Polisiye romanlarıyla son yıllarda adını sıklıkla duyduğumuz İsveç’in bu alandaki en önemli ismi hiç şüphesiz Henning Mankell’di. Mankell, Afrika’ya büyük önem verirdi. 6 ay Afrika’da, 6 ay İsveç’te yaşardı. Dünyada yaşanan haksızlıklara karşını sesini hep yğkseltirdi. O yüzden İsrail’in Filistin halkına yaptığı zulümlere itiraz için yola çıkan Mavi Marmara gemisinin de yer aldığı Gazze filosu gemileriyle özgür Filistin hareketine destek olmuştu. Polisiye alanında açtığı yolda daha sonra Stieg Larsson tarafından yazılan “Ejderha Dövmeli Kız” serisi ortaya çıktı. Hatta bu serinin İsveç filmleri Mankell’in ortağı olduğu Yellow Bird isimli yapım firması hayata geçirdi. Son günlerde Mankell’in efsanevi karakteri Wallender’in gençlik yıllarını anlatan “Young Wallender” dizisi de aynı firmanın yapımı.
“Görüyorum uzakta seni
Duman okyanusundan yükselirken
Ağırbaşlı bükümlü giysiler içinde
Sen görmüyorsun beni
Ama ben, Ey yabancı!
Ben bir kürekçiyim sana ulaşmak için bitkin düşen
tek bir küreğin yardımıyla
Belki öteki bordada
Daha güçlü biri öbür küreğe asılıyor
Ellerim bu mücadelede ölüp gitti
ve kayık Günler Geceler boyu
daireler çizdi
Ama ben asla bırakmayacağım ganimeti
ve küreğim
Sen olacaksın!”
Birçok İsveçli için olduğu gibi bu satırların yazarı İsveçli şair Gunnar Eleköf için de İstanbul önemli bir yere sahip. Bu satırlar şairin İstanbul’da bulunduğu dönemde bir otelde 16 saatte yazdığı “Emgion Prensi İçin Divan” şiirinden.

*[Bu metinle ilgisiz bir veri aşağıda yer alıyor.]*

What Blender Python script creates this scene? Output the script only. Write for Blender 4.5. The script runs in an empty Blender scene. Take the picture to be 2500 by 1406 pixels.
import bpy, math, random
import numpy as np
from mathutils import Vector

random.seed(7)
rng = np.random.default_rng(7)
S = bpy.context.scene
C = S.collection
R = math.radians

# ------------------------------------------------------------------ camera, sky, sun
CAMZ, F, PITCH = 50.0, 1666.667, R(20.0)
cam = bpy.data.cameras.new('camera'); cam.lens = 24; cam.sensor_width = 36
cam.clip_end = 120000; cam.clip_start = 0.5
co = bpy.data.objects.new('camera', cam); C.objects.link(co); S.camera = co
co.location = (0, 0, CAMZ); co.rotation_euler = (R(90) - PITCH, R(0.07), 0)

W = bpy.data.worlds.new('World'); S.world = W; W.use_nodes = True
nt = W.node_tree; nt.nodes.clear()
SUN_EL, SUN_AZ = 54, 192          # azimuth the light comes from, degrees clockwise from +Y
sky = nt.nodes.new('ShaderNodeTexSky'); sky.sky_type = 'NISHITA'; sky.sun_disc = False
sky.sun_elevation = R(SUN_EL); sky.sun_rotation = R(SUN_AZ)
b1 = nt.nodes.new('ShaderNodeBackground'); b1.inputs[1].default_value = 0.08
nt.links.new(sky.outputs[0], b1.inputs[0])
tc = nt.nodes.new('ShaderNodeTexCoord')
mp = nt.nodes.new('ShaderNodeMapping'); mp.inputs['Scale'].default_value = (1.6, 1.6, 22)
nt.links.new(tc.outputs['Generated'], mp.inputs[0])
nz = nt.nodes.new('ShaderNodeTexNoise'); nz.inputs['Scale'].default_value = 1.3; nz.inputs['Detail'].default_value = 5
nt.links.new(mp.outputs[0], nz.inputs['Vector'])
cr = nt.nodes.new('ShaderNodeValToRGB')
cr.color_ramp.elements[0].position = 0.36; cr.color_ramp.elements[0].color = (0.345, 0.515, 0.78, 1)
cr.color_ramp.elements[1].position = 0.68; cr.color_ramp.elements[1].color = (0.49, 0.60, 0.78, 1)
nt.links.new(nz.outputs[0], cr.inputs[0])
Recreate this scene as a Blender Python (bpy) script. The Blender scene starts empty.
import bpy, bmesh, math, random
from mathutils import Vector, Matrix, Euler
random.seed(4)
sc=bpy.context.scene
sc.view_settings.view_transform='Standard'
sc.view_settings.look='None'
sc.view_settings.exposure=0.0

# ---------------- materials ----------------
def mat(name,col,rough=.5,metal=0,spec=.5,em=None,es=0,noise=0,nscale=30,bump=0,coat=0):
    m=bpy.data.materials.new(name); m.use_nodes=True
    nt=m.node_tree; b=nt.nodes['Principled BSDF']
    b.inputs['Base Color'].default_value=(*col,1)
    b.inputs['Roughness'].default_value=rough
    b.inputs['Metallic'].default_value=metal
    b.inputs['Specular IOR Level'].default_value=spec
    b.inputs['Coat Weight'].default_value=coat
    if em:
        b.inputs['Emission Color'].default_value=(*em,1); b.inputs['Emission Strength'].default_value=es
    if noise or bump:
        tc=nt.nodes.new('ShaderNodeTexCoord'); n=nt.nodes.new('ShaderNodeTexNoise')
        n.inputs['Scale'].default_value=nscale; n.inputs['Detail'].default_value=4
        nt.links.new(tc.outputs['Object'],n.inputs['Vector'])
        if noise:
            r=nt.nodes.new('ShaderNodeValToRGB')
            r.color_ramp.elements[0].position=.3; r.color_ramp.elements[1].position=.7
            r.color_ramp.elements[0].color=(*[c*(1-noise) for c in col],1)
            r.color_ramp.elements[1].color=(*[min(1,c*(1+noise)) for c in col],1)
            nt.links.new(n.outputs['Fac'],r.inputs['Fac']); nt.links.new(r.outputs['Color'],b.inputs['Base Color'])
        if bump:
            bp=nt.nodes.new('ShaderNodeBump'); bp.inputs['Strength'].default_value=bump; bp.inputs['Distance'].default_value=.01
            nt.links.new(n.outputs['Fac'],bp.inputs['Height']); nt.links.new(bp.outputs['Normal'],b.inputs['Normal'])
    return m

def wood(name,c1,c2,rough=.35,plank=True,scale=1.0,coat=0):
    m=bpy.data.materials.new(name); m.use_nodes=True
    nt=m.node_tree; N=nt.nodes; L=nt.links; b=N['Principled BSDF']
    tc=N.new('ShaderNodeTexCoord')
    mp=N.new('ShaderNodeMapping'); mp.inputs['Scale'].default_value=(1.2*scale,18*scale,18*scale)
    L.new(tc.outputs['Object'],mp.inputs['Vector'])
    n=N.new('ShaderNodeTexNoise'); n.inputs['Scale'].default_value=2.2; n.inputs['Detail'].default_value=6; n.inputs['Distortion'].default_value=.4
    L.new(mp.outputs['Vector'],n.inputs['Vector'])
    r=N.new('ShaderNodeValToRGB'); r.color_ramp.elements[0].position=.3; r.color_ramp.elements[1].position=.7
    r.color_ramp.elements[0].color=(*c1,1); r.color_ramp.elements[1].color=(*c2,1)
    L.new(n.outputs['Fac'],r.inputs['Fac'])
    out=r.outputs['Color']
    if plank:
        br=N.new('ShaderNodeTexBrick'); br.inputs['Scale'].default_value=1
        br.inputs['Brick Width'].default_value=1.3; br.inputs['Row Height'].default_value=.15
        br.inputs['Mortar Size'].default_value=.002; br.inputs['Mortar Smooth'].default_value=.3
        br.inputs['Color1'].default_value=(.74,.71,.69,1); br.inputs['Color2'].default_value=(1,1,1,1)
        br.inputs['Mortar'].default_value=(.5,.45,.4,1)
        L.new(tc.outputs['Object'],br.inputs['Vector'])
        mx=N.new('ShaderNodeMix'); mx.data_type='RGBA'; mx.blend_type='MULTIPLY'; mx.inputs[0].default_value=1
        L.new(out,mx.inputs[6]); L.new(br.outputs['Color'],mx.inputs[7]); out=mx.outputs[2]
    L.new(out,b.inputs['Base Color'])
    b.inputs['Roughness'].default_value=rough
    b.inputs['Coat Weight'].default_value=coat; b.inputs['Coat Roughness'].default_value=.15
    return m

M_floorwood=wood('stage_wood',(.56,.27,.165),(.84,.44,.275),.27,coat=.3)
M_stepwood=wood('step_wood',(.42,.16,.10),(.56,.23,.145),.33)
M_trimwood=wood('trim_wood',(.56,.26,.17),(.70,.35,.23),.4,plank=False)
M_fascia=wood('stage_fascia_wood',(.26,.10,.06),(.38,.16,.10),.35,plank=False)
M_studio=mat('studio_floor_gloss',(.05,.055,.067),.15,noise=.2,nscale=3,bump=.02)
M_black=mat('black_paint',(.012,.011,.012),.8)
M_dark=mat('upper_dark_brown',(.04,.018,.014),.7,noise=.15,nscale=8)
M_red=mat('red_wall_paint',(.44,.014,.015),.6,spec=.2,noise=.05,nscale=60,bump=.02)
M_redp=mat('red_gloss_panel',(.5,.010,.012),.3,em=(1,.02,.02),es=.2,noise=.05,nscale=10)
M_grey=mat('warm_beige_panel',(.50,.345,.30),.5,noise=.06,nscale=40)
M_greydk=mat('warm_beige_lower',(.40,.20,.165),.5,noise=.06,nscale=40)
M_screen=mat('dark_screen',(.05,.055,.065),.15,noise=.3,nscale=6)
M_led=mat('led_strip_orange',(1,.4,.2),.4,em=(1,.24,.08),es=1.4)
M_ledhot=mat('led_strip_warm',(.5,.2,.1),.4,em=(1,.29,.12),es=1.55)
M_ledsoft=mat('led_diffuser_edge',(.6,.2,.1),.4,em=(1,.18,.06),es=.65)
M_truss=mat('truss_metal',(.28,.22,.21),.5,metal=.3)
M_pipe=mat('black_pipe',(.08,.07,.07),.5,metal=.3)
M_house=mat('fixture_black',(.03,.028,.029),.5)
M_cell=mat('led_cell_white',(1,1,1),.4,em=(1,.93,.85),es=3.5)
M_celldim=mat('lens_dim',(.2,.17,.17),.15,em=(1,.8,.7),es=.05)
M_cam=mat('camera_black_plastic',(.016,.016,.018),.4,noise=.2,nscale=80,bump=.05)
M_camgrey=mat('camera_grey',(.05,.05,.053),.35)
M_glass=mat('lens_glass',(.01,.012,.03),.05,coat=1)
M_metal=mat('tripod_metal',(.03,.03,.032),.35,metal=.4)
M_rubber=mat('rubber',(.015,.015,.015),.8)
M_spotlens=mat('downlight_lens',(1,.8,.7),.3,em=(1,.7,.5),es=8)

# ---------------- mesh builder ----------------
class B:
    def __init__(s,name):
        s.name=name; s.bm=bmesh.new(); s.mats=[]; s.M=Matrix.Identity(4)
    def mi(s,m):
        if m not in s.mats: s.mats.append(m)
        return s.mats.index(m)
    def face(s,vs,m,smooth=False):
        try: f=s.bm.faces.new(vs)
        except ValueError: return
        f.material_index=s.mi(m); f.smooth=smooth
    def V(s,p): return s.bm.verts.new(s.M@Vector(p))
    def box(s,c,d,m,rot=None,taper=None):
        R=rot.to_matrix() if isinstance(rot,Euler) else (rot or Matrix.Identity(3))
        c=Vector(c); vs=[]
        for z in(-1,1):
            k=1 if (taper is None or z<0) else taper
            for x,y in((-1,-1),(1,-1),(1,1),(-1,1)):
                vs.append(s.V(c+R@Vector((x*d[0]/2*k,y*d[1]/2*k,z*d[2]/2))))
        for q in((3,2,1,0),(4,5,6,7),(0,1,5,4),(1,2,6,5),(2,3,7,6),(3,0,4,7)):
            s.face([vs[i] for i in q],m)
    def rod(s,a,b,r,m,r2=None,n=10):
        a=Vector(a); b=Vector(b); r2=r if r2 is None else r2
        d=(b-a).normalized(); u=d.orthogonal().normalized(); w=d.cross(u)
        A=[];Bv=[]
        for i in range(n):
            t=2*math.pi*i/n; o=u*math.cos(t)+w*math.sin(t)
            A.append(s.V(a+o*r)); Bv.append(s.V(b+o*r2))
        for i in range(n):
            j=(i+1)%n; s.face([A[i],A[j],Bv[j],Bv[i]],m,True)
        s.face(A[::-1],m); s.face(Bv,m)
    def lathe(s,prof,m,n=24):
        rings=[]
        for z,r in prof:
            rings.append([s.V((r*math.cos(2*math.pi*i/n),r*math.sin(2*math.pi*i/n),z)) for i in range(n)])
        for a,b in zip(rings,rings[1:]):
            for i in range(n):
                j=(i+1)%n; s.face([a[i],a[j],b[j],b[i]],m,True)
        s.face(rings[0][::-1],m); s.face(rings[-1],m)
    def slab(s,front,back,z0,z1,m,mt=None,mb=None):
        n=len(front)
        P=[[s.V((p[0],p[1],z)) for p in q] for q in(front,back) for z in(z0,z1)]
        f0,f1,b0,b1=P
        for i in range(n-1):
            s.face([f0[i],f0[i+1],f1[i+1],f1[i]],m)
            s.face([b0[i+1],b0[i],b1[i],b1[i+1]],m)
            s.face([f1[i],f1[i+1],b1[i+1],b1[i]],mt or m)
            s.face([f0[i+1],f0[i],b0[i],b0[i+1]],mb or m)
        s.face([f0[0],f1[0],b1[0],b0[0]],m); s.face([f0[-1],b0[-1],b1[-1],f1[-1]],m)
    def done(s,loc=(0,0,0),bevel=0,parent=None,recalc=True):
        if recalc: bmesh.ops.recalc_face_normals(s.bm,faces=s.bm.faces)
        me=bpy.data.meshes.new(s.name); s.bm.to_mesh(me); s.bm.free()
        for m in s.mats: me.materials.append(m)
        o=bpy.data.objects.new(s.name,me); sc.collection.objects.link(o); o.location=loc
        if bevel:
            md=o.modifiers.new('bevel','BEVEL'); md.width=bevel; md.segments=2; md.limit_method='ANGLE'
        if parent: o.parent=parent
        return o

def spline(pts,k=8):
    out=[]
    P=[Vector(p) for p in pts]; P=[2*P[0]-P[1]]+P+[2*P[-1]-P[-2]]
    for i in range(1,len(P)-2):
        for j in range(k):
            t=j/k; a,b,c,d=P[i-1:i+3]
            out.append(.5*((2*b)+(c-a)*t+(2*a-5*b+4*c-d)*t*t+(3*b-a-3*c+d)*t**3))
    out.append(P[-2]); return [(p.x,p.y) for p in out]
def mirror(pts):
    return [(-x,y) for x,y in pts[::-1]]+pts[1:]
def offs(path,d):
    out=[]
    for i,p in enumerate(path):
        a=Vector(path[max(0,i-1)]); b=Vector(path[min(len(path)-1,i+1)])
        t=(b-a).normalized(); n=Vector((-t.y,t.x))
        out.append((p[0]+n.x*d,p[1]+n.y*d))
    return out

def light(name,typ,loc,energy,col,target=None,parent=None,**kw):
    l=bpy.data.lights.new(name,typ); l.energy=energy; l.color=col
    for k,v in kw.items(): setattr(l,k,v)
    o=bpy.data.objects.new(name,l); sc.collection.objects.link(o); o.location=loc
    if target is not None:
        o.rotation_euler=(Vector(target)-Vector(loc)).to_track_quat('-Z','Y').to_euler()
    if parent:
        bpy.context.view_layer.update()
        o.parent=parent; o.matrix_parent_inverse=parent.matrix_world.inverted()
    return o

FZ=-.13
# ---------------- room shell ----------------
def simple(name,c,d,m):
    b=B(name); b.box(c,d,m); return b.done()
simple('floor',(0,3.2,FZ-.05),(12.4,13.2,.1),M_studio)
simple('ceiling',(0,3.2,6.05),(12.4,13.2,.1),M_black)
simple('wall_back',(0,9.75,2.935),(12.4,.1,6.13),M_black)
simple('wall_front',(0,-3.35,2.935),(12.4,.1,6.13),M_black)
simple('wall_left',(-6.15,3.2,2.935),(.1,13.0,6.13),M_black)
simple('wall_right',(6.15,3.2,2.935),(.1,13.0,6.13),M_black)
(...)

İsveçliler için İstanbul önemli çünkü iki ülkenin 1739’dan itibaren devam eden sağlıklı ilişkileri var. Yapılan anlaşma Osmanlı Devleti’nin Hristiyan bir ülke ile yapılan ilk siyasi-askeri ittifak anlaşmasıydı. O tarihten beri İsveç, “Türkiye’nin en eski dostu” fahri ünvanıyla anılıyor.
İsveç’in İstiklal Caddesi üzerindeki İsveç Başkonsolosluğu’nun bulunduğu İsveç Sarayı, ülkenin yurt dışında bulunan en eski devlet mülkü ve İsveç’e ait bir mülk üzerine inşa edilen ilk büyükelçilik binası.
Bu yıl İsveç Sarayı’nın inşa edilişinin 150. yılı Başkonsolosluk tarafından kutlanıyor.
Bu kapsamda uzun yıllardır kırmızı renk üzerine yoğun bir şekilde çalışan Carl Michael von Hausswolff binayı kıpkırmızı bir hale bürüdü. Bu görsel şölene Cevdet Erek müzikleriyle eşlik ediyor. Ve oraya “Red Dream” (Kırmızı Rüya) başlıklı etkinlik ortaya çıkıyor.
İstanbul Başkonsolosu Peter Ericson ile sarayı gezme imkânı buldum. Bazı mobilyaların, zeminde yer alan kaplamaların inşa edildiği tarihten beri kullanıldığı öğrenince açıkçası şaşırdım.
Beni şaşırtan bir diğer husus ise Saray’da yeterince sanat hissesi görememem oldu. Özellikle İsveç Parlementosu’nun amblemi olduğu rölyefi bile yapacak kadar İsveç’te tanınan, Stockholm’de açık alanda bir çok eseri yer alan İlhan Koman’ın en azından bir eseri görmeyi beklerdim.